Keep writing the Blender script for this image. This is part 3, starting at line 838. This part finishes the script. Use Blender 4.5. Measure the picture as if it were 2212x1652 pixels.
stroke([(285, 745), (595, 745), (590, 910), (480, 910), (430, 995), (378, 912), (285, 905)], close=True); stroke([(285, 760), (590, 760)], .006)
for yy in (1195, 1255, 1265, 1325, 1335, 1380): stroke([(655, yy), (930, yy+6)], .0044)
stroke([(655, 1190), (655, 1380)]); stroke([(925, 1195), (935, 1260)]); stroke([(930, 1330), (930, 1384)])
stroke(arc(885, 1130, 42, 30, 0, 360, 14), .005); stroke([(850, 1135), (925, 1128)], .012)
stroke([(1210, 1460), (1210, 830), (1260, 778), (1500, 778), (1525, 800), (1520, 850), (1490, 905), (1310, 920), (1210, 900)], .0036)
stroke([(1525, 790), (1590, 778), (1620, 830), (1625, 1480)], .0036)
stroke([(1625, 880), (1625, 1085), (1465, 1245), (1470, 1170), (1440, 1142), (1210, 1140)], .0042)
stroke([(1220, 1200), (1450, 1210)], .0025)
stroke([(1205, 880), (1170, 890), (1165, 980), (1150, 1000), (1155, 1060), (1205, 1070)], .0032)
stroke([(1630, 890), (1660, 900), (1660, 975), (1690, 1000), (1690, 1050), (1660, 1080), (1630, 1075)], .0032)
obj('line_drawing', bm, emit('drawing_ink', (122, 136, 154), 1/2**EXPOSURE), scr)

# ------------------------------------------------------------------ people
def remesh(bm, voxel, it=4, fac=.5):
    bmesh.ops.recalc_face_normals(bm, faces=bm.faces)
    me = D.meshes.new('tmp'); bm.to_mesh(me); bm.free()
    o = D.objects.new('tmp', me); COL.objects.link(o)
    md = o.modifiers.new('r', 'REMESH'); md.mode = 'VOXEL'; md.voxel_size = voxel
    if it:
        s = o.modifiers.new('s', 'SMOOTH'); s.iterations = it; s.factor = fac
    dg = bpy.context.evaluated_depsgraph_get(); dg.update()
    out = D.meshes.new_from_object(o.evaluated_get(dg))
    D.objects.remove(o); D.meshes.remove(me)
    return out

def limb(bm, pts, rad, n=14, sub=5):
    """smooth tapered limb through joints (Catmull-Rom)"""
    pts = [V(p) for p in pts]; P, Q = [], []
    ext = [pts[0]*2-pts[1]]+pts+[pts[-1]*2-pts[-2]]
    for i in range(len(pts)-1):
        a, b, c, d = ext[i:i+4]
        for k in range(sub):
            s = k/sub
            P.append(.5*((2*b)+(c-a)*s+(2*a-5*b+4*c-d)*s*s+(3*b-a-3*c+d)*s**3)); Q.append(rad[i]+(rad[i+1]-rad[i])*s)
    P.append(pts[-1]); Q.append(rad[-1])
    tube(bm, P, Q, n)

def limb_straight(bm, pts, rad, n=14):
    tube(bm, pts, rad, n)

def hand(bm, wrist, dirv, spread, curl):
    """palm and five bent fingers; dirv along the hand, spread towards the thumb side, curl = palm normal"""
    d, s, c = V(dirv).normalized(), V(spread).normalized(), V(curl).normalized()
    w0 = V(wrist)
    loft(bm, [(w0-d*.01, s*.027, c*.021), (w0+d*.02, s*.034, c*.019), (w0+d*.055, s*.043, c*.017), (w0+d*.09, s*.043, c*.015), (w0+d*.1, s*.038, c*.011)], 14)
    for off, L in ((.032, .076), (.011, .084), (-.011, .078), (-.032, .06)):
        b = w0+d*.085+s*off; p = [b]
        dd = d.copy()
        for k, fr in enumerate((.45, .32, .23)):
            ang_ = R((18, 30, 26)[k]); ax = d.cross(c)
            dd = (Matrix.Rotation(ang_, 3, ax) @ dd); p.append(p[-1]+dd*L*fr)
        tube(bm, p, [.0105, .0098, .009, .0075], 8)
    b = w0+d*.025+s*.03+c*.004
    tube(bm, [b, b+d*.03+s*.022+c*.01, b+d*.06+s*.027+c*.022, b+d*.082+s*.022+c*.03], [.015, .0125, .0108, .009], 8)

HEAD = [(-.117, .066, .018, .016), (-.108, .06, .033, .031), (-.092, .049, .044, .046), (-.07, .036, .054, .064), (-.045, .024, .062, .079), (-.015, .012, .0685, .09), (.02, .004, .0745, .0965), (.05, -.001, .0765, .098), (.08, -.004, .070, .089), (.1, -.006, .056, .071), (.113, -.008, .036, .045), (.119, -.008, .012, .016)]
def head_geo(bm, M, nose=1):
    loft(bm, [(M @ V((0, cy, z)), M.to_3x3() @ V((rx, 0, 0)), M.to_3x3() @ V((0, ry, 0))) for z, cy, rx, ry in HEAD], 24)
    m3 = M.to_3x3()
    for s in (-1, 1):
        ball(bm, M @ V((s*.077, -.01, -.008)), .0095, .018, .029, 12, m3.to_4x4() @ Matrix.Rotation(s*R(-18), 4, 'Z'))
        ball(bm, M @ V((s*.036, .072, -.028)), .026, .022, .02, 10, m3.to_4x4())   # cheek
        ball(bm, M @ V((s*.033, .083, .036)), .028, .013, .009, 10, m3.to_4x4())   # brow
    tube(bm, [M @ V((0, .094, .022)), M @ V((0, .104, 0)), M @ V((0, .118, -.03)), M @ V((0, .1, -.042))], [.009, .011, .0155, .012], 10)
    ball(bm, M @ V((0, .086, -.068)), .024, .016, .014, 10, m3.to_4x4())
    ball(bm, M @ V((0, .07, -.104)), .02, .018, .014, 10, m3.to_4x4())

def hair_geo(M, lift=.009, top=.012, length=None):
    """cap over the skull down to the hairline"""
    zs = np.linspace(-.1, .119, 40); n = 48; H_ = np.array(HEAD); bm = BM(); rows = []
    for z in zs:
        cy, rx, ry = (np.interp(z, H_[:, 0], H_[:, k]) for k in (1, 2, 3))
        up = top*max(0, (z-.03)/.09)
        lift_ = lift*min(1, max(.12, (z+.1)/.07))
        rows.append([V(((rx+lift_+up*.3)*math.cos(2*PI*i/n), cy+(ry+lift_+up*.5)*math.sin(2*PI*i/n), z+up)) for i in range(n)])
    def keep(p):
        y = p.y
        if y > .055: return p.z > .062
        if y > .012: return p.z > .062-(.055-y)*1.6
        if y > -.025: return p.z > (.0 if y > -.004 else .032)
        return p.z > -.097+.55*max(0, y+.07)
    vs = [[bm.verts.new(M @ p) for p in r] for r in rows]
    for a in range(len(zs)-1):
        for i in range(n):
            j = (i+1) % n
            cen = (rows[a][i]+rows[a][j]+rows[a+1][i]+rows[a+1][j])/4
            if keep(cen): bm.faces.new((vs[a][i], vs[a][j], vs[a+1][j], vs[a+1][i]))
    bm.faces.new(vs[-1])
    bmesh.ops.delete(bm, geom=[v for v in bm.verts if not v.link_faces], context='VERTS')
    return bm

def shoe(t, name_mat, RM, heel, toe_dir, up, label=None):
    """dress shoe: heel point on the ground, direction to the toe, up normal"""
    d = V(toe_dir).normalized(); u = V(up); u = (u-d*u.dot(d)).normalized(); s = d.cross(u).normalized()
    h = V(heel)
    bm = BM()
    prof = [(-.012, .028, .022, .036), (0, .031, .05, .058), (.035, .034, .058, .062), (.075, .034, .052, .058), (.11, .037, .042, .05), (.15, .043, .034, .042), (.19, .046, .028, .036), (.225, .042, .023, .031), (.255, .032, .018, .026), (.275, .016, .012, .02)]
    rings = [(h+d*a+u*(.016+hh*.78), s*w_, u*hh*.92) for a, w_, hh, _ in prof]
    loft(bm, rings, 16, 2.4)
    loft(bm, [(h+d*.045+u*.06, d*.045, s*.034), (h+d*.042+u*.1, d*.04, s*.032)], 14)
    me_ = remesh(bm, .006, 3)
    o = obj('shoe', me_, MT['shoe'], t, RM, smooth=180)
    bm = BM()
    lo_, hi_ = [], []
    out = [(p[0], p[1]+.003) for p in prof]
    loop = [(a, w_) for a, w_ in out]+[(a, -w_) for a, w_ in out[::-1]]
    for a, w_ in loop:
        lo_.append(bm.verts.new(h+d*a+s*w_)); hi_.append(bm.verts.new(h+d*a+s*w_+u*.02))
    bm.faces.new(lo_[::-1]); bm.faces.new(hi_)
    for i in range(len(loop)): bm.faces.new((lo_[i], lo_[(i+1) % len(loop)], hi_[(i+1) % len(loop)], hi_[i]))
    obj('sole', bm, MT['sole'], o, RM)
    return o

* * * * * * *

▸ Task description
Please print exactly what appears from the first line of the data through the line with "154), 1/2**EXPOSURE), scr)", including both of those lines and nothing past them.

▸ Response to the task
Keep writing the Blender script for this image. This is part 3, starting at line 838. This part finishes the script. Use Blender 4.5. Measure the picture as if it were 2212x1652 pixels.
stroke([(285, 745), (595, 745), (590, 910), (480, 910), (430, 995), (378, 912), (285, 905)], close=True); stroke([(285, 760), (590, 760)], .006)
for yy in (1195, 1255, 1265, 1325, 1335, 1380): stroke([(655, yy), (930, yy+6)], .0044)
stroke([(655, 1190), (655, 1380)]); stroke([(925, 1195), (935, 1260)]); stroke([(930, 1330), (930, 1384)])
stroke(arc(885, 1130, 42, 30, 0, 360, 14), .005); stroke([(850, 1135), (925, 1128)], .012)
stroke([(1210, 1460), (1210, 830), (1260, 778), (1500, 778), (1525, 800), (1520, 850), (1490, 905), (1310, 920), (1210, 900)], .0036)
stroke([(1525, 790), (1590, 778), (1620, 830), (1625, 1480)], .0036)
stroke([(1625, 880), (1625, 1085), (1465, 1245), (1470, 1170), (1440, 1142), (1210, 1140)], .0042)
stroke([(1220, 1200), (1450, 1210)], .0025)
stroke([(1205, 880), (1170, 890), (1165, 980), (1150, 1000), (1155, 1060), (1205, 1070)], .0032)
stroke([(1630, 890), (1660, 900), (1660, 975), (1690, 1000), (1690, 1050), (1660, 1080), (1630, 1075)], .0032)
obj('line_drawing', bm, emit('drawing_ink', (122, 136, 154), 1/2**EXPOSURE), scr)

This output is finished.